O caráter peculiar dessa obra é inegável, Marphysa é ao mesmo tempo uma personagem subversiva e alienada. De um lado ela tem espírito aventureiro, volúpia para ir em busca dos seus desejos de mulher; por outro é dependente da fortuna do pai e depois do marido, uma personagem desnudada pela narradora, com diferentes faces e fases. Com Marphysa, Dunga apresenta uma literatura com rosto de mulher, mas com o reflexo do coronelismo, tecida pela memória (lacuna entre o esquecimento e a lembrança) na periferia, fora do cânone da própria região e talvez aqui resida uma das peculiaridades da literatura como espaço de liberdade, de crítica, de resistência, de existências. Lugar onde há a união dos fragmentos do corpo feminino, mostrando que na literatura as peculiaridades não nos distanciam, pelo contrário, podem nos unir em irmandade, (re)conhecendo os próprios retalhos.

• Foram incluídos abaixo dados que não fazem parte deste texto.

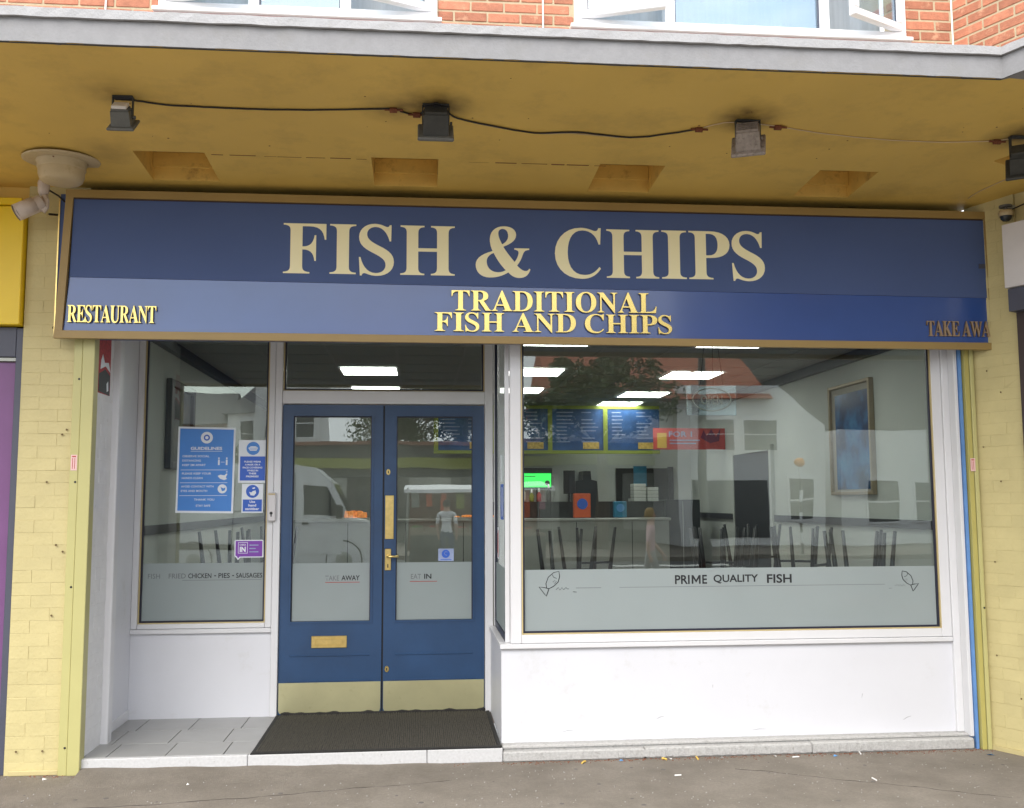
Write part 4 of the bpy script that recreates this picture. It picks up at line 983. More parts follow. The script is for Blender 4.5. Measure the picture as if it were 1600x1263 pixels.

Finalizo, por ora, destacando que este é um recorte oriundo da minha pesquisa de doutoramento intitulada Dunga Rodrigues: uma jornalista no território da ficção (2019), que, por sua vez, também se refere a outro recorte, em que apresento a importância da autora no cenário da cultura em/de Cuiabá, com foco na sua trajetória do jornalismo ao universo do romance. Digo recorte porque há muito, ainda, a se falar sobre Dunga Rodrigues e sua bagagem intelectual composta por: lenda, poesia, conto, crônica, registro docente, diário de viagem, música e pesquisa historiográfica.
REFERÊNCIAS
BOSI, Ecléa. Memória e sociedade: lembranças de velhos. São Paulo: Companhia das letras, 1994.
CANDIDO, Antonio, et alii. A personagem de ficção. São Paulo: Perspectiva; 2005.
COELHO, Nelly Novaes. A literatura feminina no Brasil contemporâneo. São Paulo: Siciliano, 1993.
HALBWACHS, Maurice. Memória coletiva. Trad. Beatriz Sidou. São Paulo: Centauro, 2003.
LOURO, Guacira Lopes. Mulheres na sala de aula. In: PRIORE, Mary Del (org.). História das mulheres no Brasil. São Paulo: Contexto, 2004.
RODRIGUES, Dunga. Marphysa: romance de costumes (ou o cotidiano de Cuiabá nos tempos do Candimba, das touradas do Campo d’Ourique e das Esmolas do Senhor Divino. Cuiabá: FUFMAT/NDIHR, 1981. (Coleção Memória Social da Cuiabania, 1).